Lynn Stapleton of project management firm LeftField, said that she would start spreading the word about the project to quality contractors to help assure that a good selection will submit bids when the time comes.

Chris Blessen from Tappe Associates told the PBC that his goal would be to get into the school as soon as winter break to begin doing some enabling work, such as abatement and air-quality testing.

The plan shows construction running from December 2017 until completion in August of 2018.

There was discussion of two possible construction delivery methods: “construction management at risk” or “design-bid-build.”

Stapleton said that under the construction management at risk method, the owner typically selects the CM at-risk firm, which will later serve as the project general contractor, at the outset of or early in the design stage. She said that one advantage of this method is having a contractor who is involved from the design phase through construction.

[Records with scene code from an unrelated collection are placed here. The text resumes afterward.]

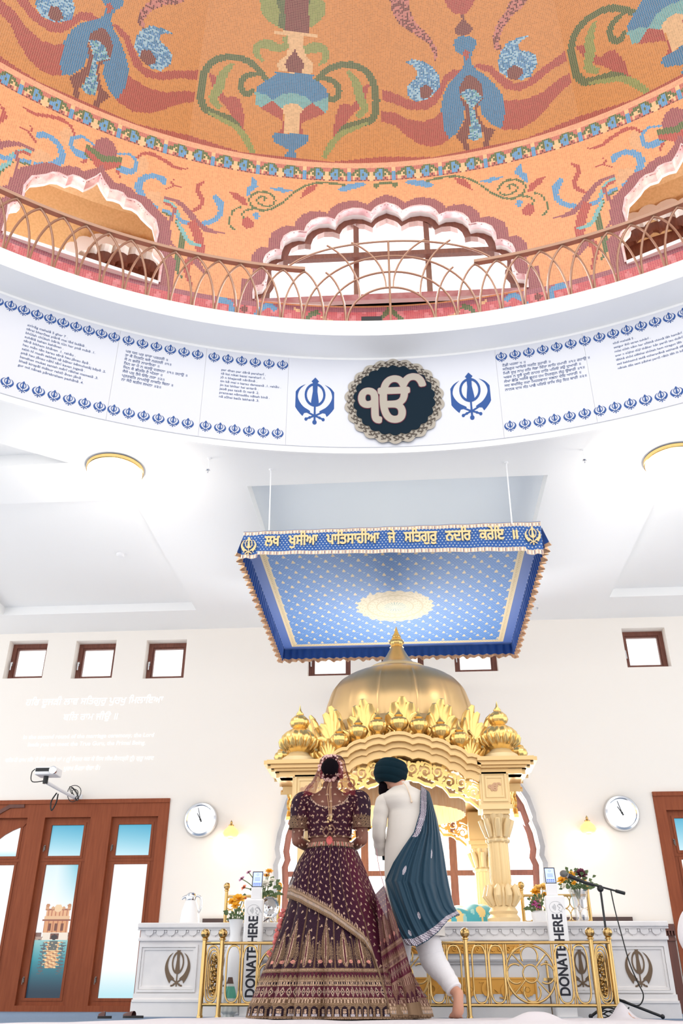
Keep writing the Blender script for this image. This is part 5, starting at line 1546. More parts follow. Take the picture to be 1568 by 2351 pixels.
# =================================================================== MARBLE PLATFORM
PF = 7.60
pod = empty('marble_platform', (-0.12, PF+1.3, 0), 'white marble platform with bronze khandas and gold relief panels carrying the throne', 'platform')
PL, PR = at(320, 2118, PF)[0], at(1531, 2118, PF)[0]
zy = lambda y, Y=PF: at(900, y, Y)[2]
zt0, zt1, zf = zy(2117), zy(2130), zy(2152)
b = MB(); b.box((PL-0.0, PF-0.035, zt1), (PR+0.0, 10.35, zt0)); o = b.build('top_slab', M['marble'], pod)
md = o.modifiers.new('bevel', 'BEVEL'); md.width = 0.008; md.segments = 2
b = MB(); b.box((PL+0.02, PF, 0.0), (PR-0.02, 10.3, zt1))
zm0, zm1 = zy(2300), zy(2282)
b.box((PL+0.005, PF-0.02, 0.0), (PR-0.005, PF+0.01, zm0-0.005)); b.box((PL+0.01, PF-0.028, zm0-0.005), (PR-0.01, PF+0.01, zm0+0.012)); b.box((PL+0.015, PF-0.015, zm0+0.012), (PR-0.015, PF+0.01, zm1))
b.box((PL+0.012, PF-0.02, zf-0.022), (PR-0.012, PF+0.01, zf-0.006)); b.box((PL+0.012, PF-0.012, zf-0.006), (PR-0.012, PF+0.01, zf+0.004))
b.box((PL-0.10, PF+0.55, 0.0), (PL+0.03, 10.1, 0.42)); b.box((PL-0.05, PF+0.45, 0.42), (PL+0.03, 10.1, 0.56))
b.build('platform_body', M['marble'], pod)
fr_ = lambda u, v, d: (u, PF-d, v)
b = MB(); n = 46; L = []
for k in range(n):
    u = PL+0.05+(PR-PL-0.1)*(k+.5)/n; w = (PR-PL-0.1)/n
    L.append([(u-w*0.36, zt1), (u-w*0.36, zt1-0.022)]+[(u-w*0.36*math.cos(t), zt1-0.026-0.028*math.sin(t)) for t in np.linspace(0, PI, 8)]+[(u+w*0.36, zt1-0.022), (u+w*0.36, zt1)])
    L.append(circle(u, zt1-0.062, 0.006, 8)); L.append(circle(u+w*0.5, zt1-0.022, 0.008, 8))
b.prism(L, fr_, 0.0, 0.014, rule='nonzero'); b.box((PL, PF-0.02, zt1-0.012), (PR, PF, zt1)); b.build('lambrequin_frieze', M['marble'], pod)
pz0, pz1 = zy(2279), zy(2168)
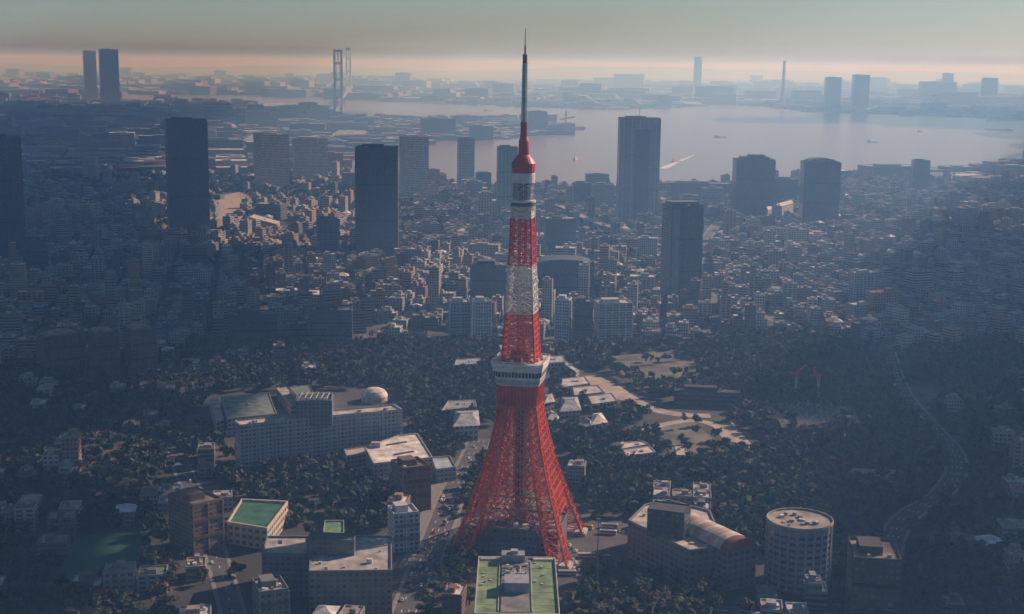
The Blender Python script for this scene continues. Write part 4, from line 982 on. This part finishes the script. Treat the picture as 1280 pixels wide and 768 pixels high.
for l in LOTS:
    x, y, wd, dp, h, ang, bigb, far = l
    wi = rnd.choices(range(8), (13, 12, 15, 11, 8, 12, 14, 13))[0]; ri = rnd.choices(range(8), (26, 18, 14, 7, 7, 22, 4, 4))[0]
    kind = rnd.choices((0, 1, 2), (70, 12, 18))[0]
    if h > 14 and kind == 1: kind = 0
    if bigb and kind == 1: kind = 0
    wc, wn_ = WALLC[wi]; rc, rn = ROOFC[ri]
    if id(l) in near_ids:
        px, py = P((x, y, h)); fl = max(1, round(h/3.4)); size = 'tiny' if wd*h < 90 else 'small' if wd*h < 220 else 'mid-sized' if wd*h < 600 else 'large'
        kn = {0: 'block', 1: 'hipped-roof house', 2: 'stepped block'}[kind]
        nm = {0: 'apartment_block' if not bigb else 'commercial_block', 1: 'house', 2: 'stepped_block'}[kind]
        t = generic(x, y, wd, dp, h, ang, col_j(wc), col_j(rc), True, True, kind, nm)
        lb = None
        for head in (f'{size} {wn_} {kn}', f'{size} {wn_} {kn} with {rn} roof', f'{fl}-storey {wn_} {kn} with {rn} roof'):
            lb = label_for(head, px, py)
            if lb: break
        if not lb: lb = f'{size} {wn_} {kn} with {rn} roof'
        tag(t, lb, {0: 'block', 1: 'house', 2: 'block'}[kind], GROUP_B)
    else:
        generic(x, y, wd, dp, h, ang, col_j(wc), col_j(rc), False, False, kind)
o = STUFF.build('distant_buildings'); o['kind'] = 'stuff'; tag(o, 'dense mass of low city buildings fading toward the bay', 'buildings')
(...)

But she pointed out that under state law, the construction management at risk model is only allowed for public construction projects over $5 million. Since the actual construction costs (not including add-ons) is about $4.6 million, the Walton work probably would not be accepted as a construction management at risk project.

She said that for a smaller project like the Walton, the design-bid-build method would be more appropriate. She explained that on a design-bid-build project, these phases run sequentially: the designer prepares a fully detailed design for the project, construction bids are solicited on the 100 percent complete bidding documents, and the selected contractor – the lowest eligible and responsible bidder – then begins construction. The contractor has no involvement in the process until the construction stage.

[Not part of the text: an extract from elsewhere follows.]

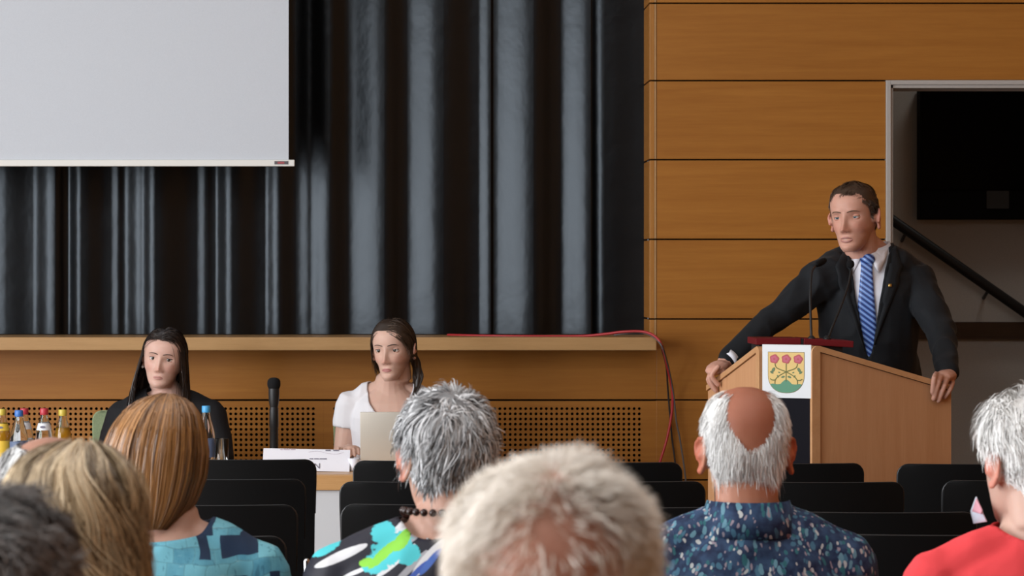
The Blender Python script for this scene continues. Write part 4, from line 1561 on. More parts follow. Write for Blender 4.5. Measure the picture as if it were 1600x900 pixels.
                sm = o.modifiers.new('t', 'SOLIDIFY'); sm.thickness = .0008
            if brow_m:
                bm = bmesh.new(); pts = []
                for i in range(13):
                    al = -1.3 + 2.6 * i / 12; k = max(0, math.cos(al)) ** .55; el = lid * k + .05 * (1 - k); ra = eye_r * 1.13
                    pts.append(E @ Vector((ra * math.sin(al) * 1.06, ra * math.cos(al) * math.cos(el), ra * math.cos(al) ** .6 * math.sin(el))))
                tube(bm, pts, [.0004] + [.0009 if self.male else .0012] * 11 + [.0004], 6)
                obj('eyelashes', bm, brow_m, eye, smooth=True)
                pts = []
                for t in np.linspace(0, 1, 7):
                    x = s * (.012 + .037 * t); z = .0165 + .0060 * math.sin(t * 2.1 + .15) - .004 * t ** 3 - (.002 if self.male else 0)
                    pts.append(M @ Vector((x, H.face_y(x, z) + .0005, z)))
                bm = bmesh.new()
                tube(bm, spline(pts, 3), list(np.interp(np.linspace(0, 1, 19), [0, .25, .7, 1], [.0026, .0040, .0030, .0008]) * (1.0 if self.male else .95)), 8, (1.0, .5), up=Vector((0, 0, 1)))
                obj('eyebrow', bm, brow_m, self.root, smooth=True)
        for s in (-1, 1):                                  # nostrils
            x_, z_ = s * .0066, -.0515
            bm = bmesh.new(); bmesh.ops.create_icosphere(bm, subdivisions=2, radius=1, matrix=M @ Matrix.Translation((x_, H.face_y(x_, z_) - .0005, z_)) @ Matrix.Diagonal((.0034, .0026, .0017, 1)))
            obj('nostril', bm, mat('nostril', (.10, .035, .03), .8), self.root, smooth=True)
        if lip_m:
            bm = bmesh.new()
            for zc, r, bow, dz in ((-.0712 + open_mouth * .25, .0025, .0008, 0), (-.0785 - open_mouth * .75, .0031, 0, 0)):
                pts, rad = [], []
                for t in np.linspace(-1, 1, 15):
                    x = mouth_w * t
                    z = zc + (-.0745 - zc) * abs(t) ** 2.2 + (bow * math.exp(-((abs(t) - .25) / .2) ** 2))
                    pts.append(Vector((x, H.face_y(x, z) - .0006 - .002 * abs(t) ** 3, z))); rad.append(r * (1 - abs(t) ** 2.5) ** .6 + .0004)
                tube(bm, pts, rad, 8, (1.0, 1.0))
            bmesh.ops.transform(bm, matrix=M, verts=bm.verts)
            obj('lips', bm, lip_m, self.root, smooth=True)
            if open_mouth > 0:
                bm = bmesh.new(); pts = [Vector((x, H.face_y(x, -.0745) + .0004 - abs(x) * .03, -.0742)) for x in np.linspace(-.013, .013, 7)]
                tube(bm, pts, [.0006, .0012, .0014, .0014, .0014, .0012, .0006], 8); bmesh.ops.transform(bm, matrix=M, verts=bm.verts)
                obj('teeth', bm, mat('teeth', (0.42, 0.39, 0.35), .3), self.root, smooth=True)


def neck_cut(p, r=.082, z0=.02, top=.10):
    return lambda c: ~((c[:, 2] > p.zs + top) | ((np.hypot(c[:, 0], c[:, 1] - p.lean + .010) < r) & (c[:, 2] > p.zs + z0)))


def band(name, m, parent, Fl, path, height, out=.0, th=.003, mats=None):
    """upright strip along a closed or open path of (x, y, z) points in the person frame"""
    bm = bmesh.new(); a, b = [], []
    for i, p in enumerate(path):
        h = height[i] if isinstance(height, (list, tuple)) else height
        p = Vector(p); a.append(bm.verts.new(p))
        mid = p + Vector((0, 0, h)) * .5 + Vector((p.x, p.y, 0)).normalized() * out
        b.append((bm.verts.new(mid), bm.verts.new(p + Vector((0, 0, h)))))
    for i in range(len(path) - 1):
        bm.faces.new((a[i], a[i + 1], b[i + 1][0], b[i][0])); bm.faces.new((b[i][0], b[i + 1][0], b[i + 1][1], b[i][1]))
    bmesh.ops.transform(bm, matrix=Fl, verts=bm.verts)
    o = obj(name, bm, m, parent, smooth=True)
    s = o.modifiers.new('t', 'SOLIDIFY'); s.thickness = th
    return o

# ------------------------------------------------------------------ people: colours
S_PALE = skin('skin_pale', (0.60, 0.405, 0.325))
S_PALE2 = skin('skin_pale_rosy', (0.60, 0.40, 0.33))
S_MAN = skin('skin_speaker', (0.55, 0.31, 0.235))
S_TAN = skin('skin_tanned', (0.47, 0.21, 0.13))
S_BROWN = skin('skin_brown', (0.34, 0.17, 0.115))
S_OLD = skin('skin_old', (0.50, 0.30, 0.225))
M_LIPF = mat('lips_rose', (0.47, 0.23, 0.20), .4); M_LIPM = mat('lips_man', (0.37, 0.165, 0.14), .45); M_LIPF2 = mat('lips_pink', (0.47, 0.19, 0.18), .4)
M_BROWD = mat('brow_dark', (0.055, 0.035, 0.028), .7); M_BROWM = mat('brow_brown', (0.13, 0.075, 0.045), .7)
H_DARK = hairmat('hair_dark_brown', (0.010, 0.006, 0.005), (0.032, 0.019, 0.014), .35)
H_BROWN = hairmat('hair_brown', (0.018, 0.011, 0.008), (0.075, 0.048, 0.032), .38)
H_SPK = hairmat('hair_short_brown', (0.030, 0.017, 0.011), (0.095, 0.056, 0.036), .5)
H_GREY = hairmat('hair_grey', (0.12, 0.12, 0.125), (0.72, 0.72, 0.73), .35)
H_WHITE = hairmat('hair_white', (0.60, 0.59, 0.58), (0.90, 0.89, 0.87), .4)
H_SILVER = hairmat('hair_silver', (0.30, 0.30, 0.30), (0.78, 0.78, 0.77), .38)
H_COPPER = hairmat('hair_copper', (0.085, 0.035, 0.011), (0.46, 0.22, 0.075), .33)
H_BLOND = hairmat('hair_blond', (0.15, 0.095, 0.05), (0.78, 0.61, 0.39), .40)
H_BLACKGREY = hairmat('hair_black_grey', (0.022, 0.018, 0.017), (0.21, 0.185, 0.175), .45)
H_FUZZ = hairmat('hair_cream', (0.70, 0.62, 0.54), (0.93, 0.87, 0.79), .6)
M_TROUS = mat('dark_trousers', (0.02, 0.022, 0.03), .8); M_SHOE = mat('dark_shoes', (0.015, 0.012, 0.01), .4)
M_SUIT = mat('charcoal_suit', (0.0075, 0.0088, 0.0112), .75, .22, Sheen_Weight=.04)
_t = NT(M_SUIT); _t.bump(_t.noise(_t.coord(), 700, 2), .08, .0006)
M_SHIRTW = mat('white_shirt', (0.74, 0.74, 0.80), .8, .2)
M_TEE = mat('white_tee', (0.74, 0.73, 0.76), .85, .2)
M_BLAZER = mat('black_blazer', (0.008, 0.008, 0.010), .75, .3)
M_CORAL = mat('coral_knit', (0.72, 0.060, 0.068), .85, .25)
_t = NT(M_CORAL); _n = _t.noise(_t.coord((1, 1, 1)), 320, 2); _t.bump(_n, .25, .0015)
M_DARKTOP = mat('dark_top', (0.02, 0.02, 0.024), .85); M_GREYSHIRT = mat('grey_shirt', (0.28, 0.29, 0.31), .8); M_BEIGE = mat('beige_top', (0.20, 0.16, 0.13), .85)
M_TIE = mat('blue_striped_tie', (0.05, 0.12, 0.40), .42, .5)
_t = NT(M_TIE)
_o = _t.sep(_t.coord())
_w = _t.math('FRACT', _t.math('MULTIPLY', _t.math('ADD', _t.math('MULTIPLY', _o[0], .75), _o[2]), 1 / .0185))
_c = _t.ramp(_w, [(0.0, (0.012, 0.03, 0.14)), (0.30, (0.012, 0.03, 0.14)), (0.34, (0.10, 0.22, 0.58)), (0.55, (0.10, 0.22, 0.58)), (0.60, (0.33, 0.47, 0.72)), (0.72, (0.33, 0.47, 0.72)), (0.76, (0.06, 0.14, 0.46))], 'CONSTANT')
_t.color(_c)


def drape(name, grid, targets, parent, F, Fl, m, off=.004, th=.002):
    """cloth piece laid on the chest: grid rows of (x, z) in the person frame, dropped along -y onto the targets"""
    dg = bpy.context.evaluated_depsgraph_get()
    trees = []
    for o in targets:
        ev = o.evaluated_get(dg); me = ev.to_mesh()
        vs = [Fl.inverted() @ v.co for v in me.vertices]
        trees.append(BVHTree.FromPolygons(vs, [tuple(p.vertices) for p in me.polygons])); ev.to_mesh_clear()
    bm = bmesh.new(); rows = []
    for r in grid:
        row = []
        for item in r:
            x, z = item[0], item[1]
            best = None
            for t in trees:
                h = t.ray_cast(Vector((x, 1.0, z)), Vector((0, -1, 0)))
                if h[0] is not None and (best is None or h[0].y > best): best = h[0].y
            row.append([x, best, z])
        rows.append(row)
    ys = [p[1] for r in rows for p in r if p[1] is not None]
    for r in rows:
        ok = [i for i, p in enumerate(r) if p[1] is not None]
        for i, p in enumerate(r):
            if p[1] is None: p[1] = r[min(ok, key=lambda k: abs(k - i))][1] if ok else sum(ys) / len(ys)
    vr = [[bm.verts.new((p[0], p[1] + off, p[2])) for p in r] for r in rows]
    for i in range(len(vr) - 1):
        for j in range(len(vr[0]) - 1):
            bm.faces.new((vr[i][j], vr[i][j + 1], vr[i + 1][j + 1], vr[i + 1][j]))
    bmesh.ops.smooth_vert(bm, verts=bm.verts, factor=.4, use_axis_x=False, use_axis_y=True, use_axis_z=False)
    bmesh.ops.transform(bm, matrix=Fl, verts=bm.verts)
    o = obj(name, bm, m, parent, smooth=True)
    s = o.modifiers.new('t', 'SOLIDIFY'); s.thickness = th; s.offset = 0
    return o


def collar_ring(name, p, m, rb, rt, zb, zt, y=-.010, open_front=0.0, th=.003, fall=.0, n=40):
    """collar around the neck; open_front leaves a gap (radians) at the throat"""
    bm = bmesh.new(); rows = []
    lv = [(rb, zb), ((rb + rt) / 2 - .002, (zb + zt) / 2), (rt, zt)]
    if fall: lv += [(rt + .004, zt + .003), (rb + fall, zb - .004)]
    for r, z in lv:
        row = []
        for i in range(n + 1):
            a = open_front / 2 + (2 * math.pi - open_front) * i / n
            k = max(0, math.cos(a))
            row.append(bm.verts.new((r * math.sin(a), p.lean + y + r * 1.04 * math.cos(a), z - .030 * k)))
        rows.append(row)
    for i in range(len(rows) - 1):
        for j in range(n): bm.faces.new((rows[i][j], rows[i][j + 1], rows[i + 1][j + 1], rows[i + 1][j]))
    bmesh.ops.transform(bm, matrix=p.Fl, verts=bm.verts)
    o = obj(name, bm, m, p.root, smooth=True)
    s = o.modifiers.new('t', 'SOLIDIFY'); s.thickness = th
    return o


down = lambda p: np.tile(np.array([[0, 0, -1.0]]), (len(p), 1))


def from_crown(c, z=-.35):
    c = np.array(c)
    return lambda p: (p - c) + np.array([0, 0, z * .05])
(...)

PBC member Chip Tarbell said that he had spoken to several contractors who do both construction management at risk and design-bid-build projects. They all agreed, Tarbell said, that a project like the Walton would be a design-bid-build project.

The PBC voted unanimously to go with the design-bid-build model.

Stapleton admitted that the project schedule was tight but said that she was comfortable with it. Blessen also said that he was comfortable with the schedule.

“We have the capability to push this pretty hard,” he said.

The PBC also formed a construction advisory committee or “working group” that will meet weekly to deal with day-to-day matters during the construction process and report back to the full committee. In addition to several PBC members, the working group will include a member of the School Committee (Chris Callanan) and a faculty member from the Walton.

Sitting in on last night’s PBC meeting were School Facilities Manager Maria Serrao, DPW Director Richard Stinson and Fire Chief Michael Sullivan.